El Monte Athos es una rareza. En el norte de Grecia, esta área montañosa reúne 20 monasterios ortodoxos que hacen parte de un territorio autónomo. No los cobijan leyes griegas ni de la Unión Europea; allí solo pueden vivir monjes de sexo masculino y no está permitida la entrada a mujeres.
Su origen monástico se remonta al año 963 d.C., y en sus principales sedes se han preservado por siglos piezas de arte bizantino de enorme valor histórico y artístico.
Buena parte de esas obras estuvieron escondidas por centurias y solo hasta el año 1997 salieron a la luz pública para que el mundo las contemplara, con ocasión de la declaración de Tesalónica como capital cultural europea.
Allí, a ese lugar y en esa fecha, me llevó la suerte, junto con un profesor inglés, experto en la materia.

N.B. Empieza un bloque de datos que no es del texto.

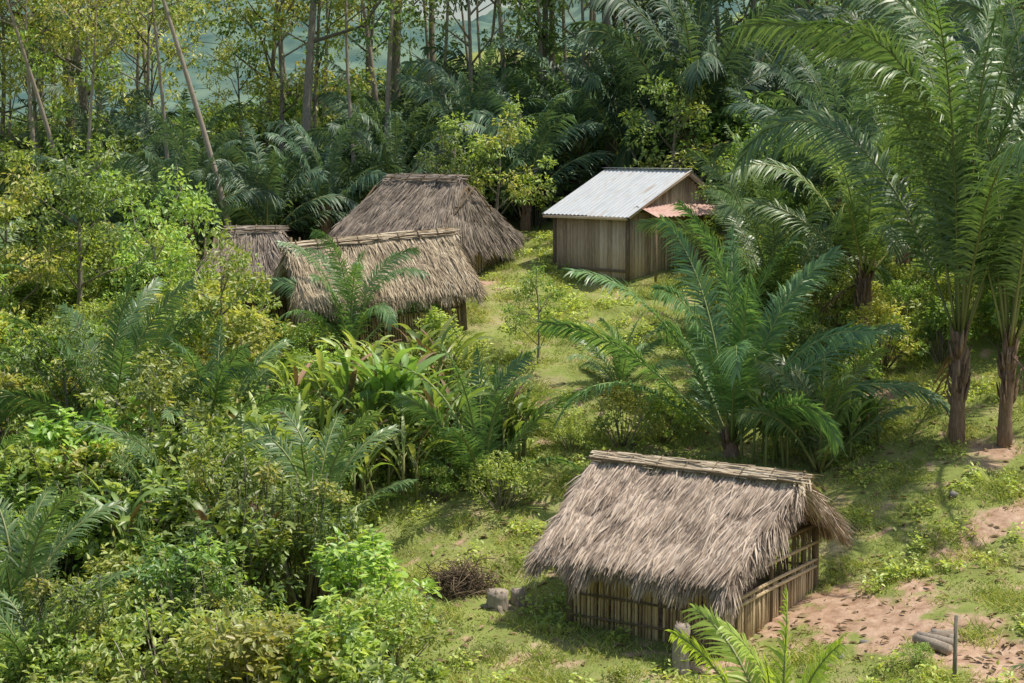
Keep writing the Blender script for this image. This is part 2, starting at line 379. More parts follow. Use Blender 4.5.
def bigleaf(mb, base, az, e0, plen, L, W, bend, m=0):
    n = 10; t = np.linspace(0, 1, n)
    ep = e0; d0 = np.array([math.cos(az) * math.cos(ep), math.sin(az) * math.cos(ep), math.sin(ep)])
    b2 = np.array(base) + d0 * plen
    tube(mb, [base, (np.array(base) + b2) / 2, b2], [.025, .02, .012], 4, 1)
    el = e0 - bend * t ** 1.2
    T = np.stack([np.cos(az) * np.cos(el), np.sin(az) * np.cos(el), np.sin(el)], 1)
    pts = b2 + np.concatenate([[[0, 0, 0]], np.cumsum(T[:-1], 0) * L / (n - 1)])
    S = np.array([-math.sin(az), math.cos(az), 0.]); U = np.cross(T, S)
    tw = rng.normal() * .5
    S = S * math.cos(tw) + U * math.sin(tw); U = np.cross(T, S)
    w = W * np.sin(PI * np.clip(t * .93 + .05, 0, 1)) ** .7 * .5
    ruf = rng.normal(size=n) * .05
    l = pts + S * (w * rng.uniform(.8, 1.05, n))[:, None] + U * (w * .35 + ruf * W)[:, None]; r = pts - S * (w * rng.uniform(.8, 1.05, n))[:, None] + U * (w * .35 - ruf * W)[:, None]
    v = np.stack([l, pts, r], 1).reshape(-1, 3)
    f = []
    for k in range(n - 1):
        f += [[k * 3, k * 3 + 1, k * 3 + 4, k * 3 + 3], [k * 3 + 1, k * 3 + 2, k * 3 + 5, k * 3 + 4]]
    mb.add(v, f, m)

def banana_mesh(name, ns, H, L, W, spread=.6, mat=None):
    mb = MB()
    for s in range(ns):
        a = rng.uniform(0, 2 * PI); q = spread * math.sqrt(rng.random())
        b = np.array([math.cos(a) * q, math.sin(a) * q, 0]); h = H * rng.uniform(.6, 1.1)
        t = b + np.array([rng.normal() * .12, rng.normal() * .12, h])
        tube(mb, [b - [0, 0, .2], (b + t) / 2, t], [.05, .04, .025], 6, 1)
        nl = rng.integers(6, 11)
        for k in range(nl):
            bb = b + (t - b) * rng.uniform(.35, 1)
            bigleaf(mb, bb, rng.uniform(0, 2 * PI), math.radians(rng.uniform(45, 86)), rng.uniform(.15, .4), L * rng.uniform(.6, 1.1), W * rng.uniform(.75, 1.15), rng.uniform(.5, 1.7), 0 if rng.random() < .95 else 2)
    return mb.mesh(name, [mat or M_big, M_stalk, M_dead])

heli = [banana_mesh('heliconia_a', 12, 1.7, 1.15, .16, .9), banana_mesh('heliconia_b', 14, 1.2, 1.0, .13, .9),
        banana_mesh('banana_c', 4, 1.9, 1.7, .27, .45)]

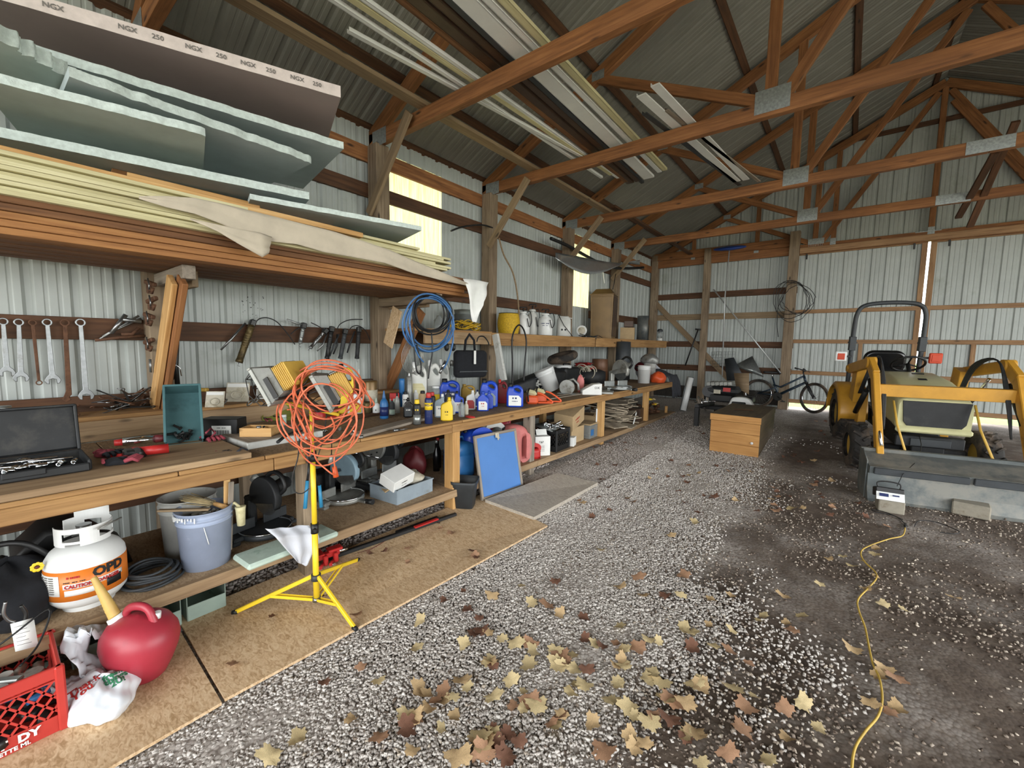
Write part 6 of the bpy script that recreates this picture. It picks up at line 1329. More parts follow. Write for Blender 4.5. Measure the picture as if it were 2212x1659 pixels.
round_can('small blue cup standing right of the red box', 868, 850, 12, 32, [('cup_body', 'blue_can', [(.8, 0), (1, .9), (1, 1), (.9, 1), (.7, .1), (0, .1)])], None, 'plastic_cup', 'cup')
round_can('white pointed squeeze bottle right of the oil box', 801, 869, 13, 36, PO('white_plastic', 'white_plastic'), None, 'squeeze_bottle', 'bottle', lb=('navy', .15, .4)); round_can('small white bottle with green cap in front of the pointed one', 813, 897, 15, 38, PO('white_plastic', 'green_paper'), None, 'squeeze_bottle', 'bottle', txt=(('~m', .3, 1.0),), tm='text_grey')
round_can('blue pointed bottle with a dark label', 830, 905, 18, 62, PO('blue_can', 'hose_blue'), None, 'squeeze_bottle', 'bottle', lb=('navy', .1, .42)); round_can('tan grease jar without lid left of the green-capped bottle', 794, 897, 18, 29, [('jar_body', 'old_brass', [(.9, 0), (1, .05), (1, .85), (.85, 1), (.7, 1), (.7, .4), (0, .4)])], None, 'jar', 'jar')
round_can('slim dark bottle with a red cap right of the blue pointed one', 847, 898, 12, 38, BT('charcoal', 'red', .4), None, 'bottle', 'bottle', lb=('green_paper', .05, .35)); round_can('tall dark tube leaning behind the red-capped bottle', 858, 893, 12, 44, BT('cast_grey', 'black', .3), None, 'tube', 'bottle')
flat_jug('white oil box-bottle with a yellow base and red lettering', 768, 895, 32, 50, 'white_plastic', 'red', 'yellow', ('~mm',), hole=False, tm='text_red'); flat_jug('big yellow jug with handle behind the orange cord', 748, 842, 34, 56, 'yellow', 'black', None, (), )
round_can('copper-coloured can behind the white pointed bottle', 799, 862, 32, 40, [('can_body', 'brown_metal', [(.95, 0), (1, .02), (1, .95), (.9, 1), (0, 1)])], None, 'metal_can', 'can', lb=('old_paper', .2, .7))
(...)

Así nos deleitamos un grupo pequeño de estudiantes por unos días, observando muchas de esas piezas con la admiración de quien descubre un tesoro maravilloso que estuvo enterrado por muchos años.
La semana pasada, me econtré un artículo en el New York Times que describía el drama de los museos de Estados Unidos, abrumados por los costos exorbitantes que implica guardar y preservar miles de obras que exceden, por mucho, aquellas que logran exhibir al público.
Los sótanos, depósitos y salas de conservación se han convertido en lugares más amplios que las salas a las cuales tienen acceso los visitantes, y las colecciones se volvieron un serio problema de recursos y manejo para esas instituciones.
En el fondo, al igual que en el Monte Athos, la discusión no es solo quién cuida esos tesoros, ni si quiera quién pone el dinero para conservarlos, sino qué sentido tiene mantener joyas históricas o artísticas ocultas, escondidas o guardadas, sin que más personas, el común de la gente, o cualquiera que tenga interés, pueda disfrutar y conocer de su existencia.
En ocasiones hubo que esconder obras de arte, piezas antropológicas, escritos valiosos, de las manos de conquistadores, fundamentalistas religiosos, o imperios arrasadores, para garantizar su preservación.
Como sucedió con la tarea épica de quienes ocultaron los manuscritos de Tombuctú, Mali, para evitar que los yihadistas los destruyeran en virtud de su fundamentalismo doctrinario en el 2012.
Pero otra cosa diferente es la carrera conservacionista, muchas veces impuesta por los mecenas y donantes, que implica para los museos retos financieros y de espacio descomunales, y hace más difícil que el arte sea en realidad patrimonio universal.
Hay algo típicamente humano en todo eso: la tendencia a guardar, a defender con celo lo que llega a nuestras manos o conseguimos con esfuerzo, y que consideramos de algún valor. De esa manera, las colecciones se convierten en obsesiones, en secretos ocultos, o en objetos de esnobismo pretensioso.
Cuando eso sucede, habría que preguntarse el para qué. El valor de un tesoro no radica en su valor intrínseco, material, sino en lo que representa para la cultura y goce de los demás.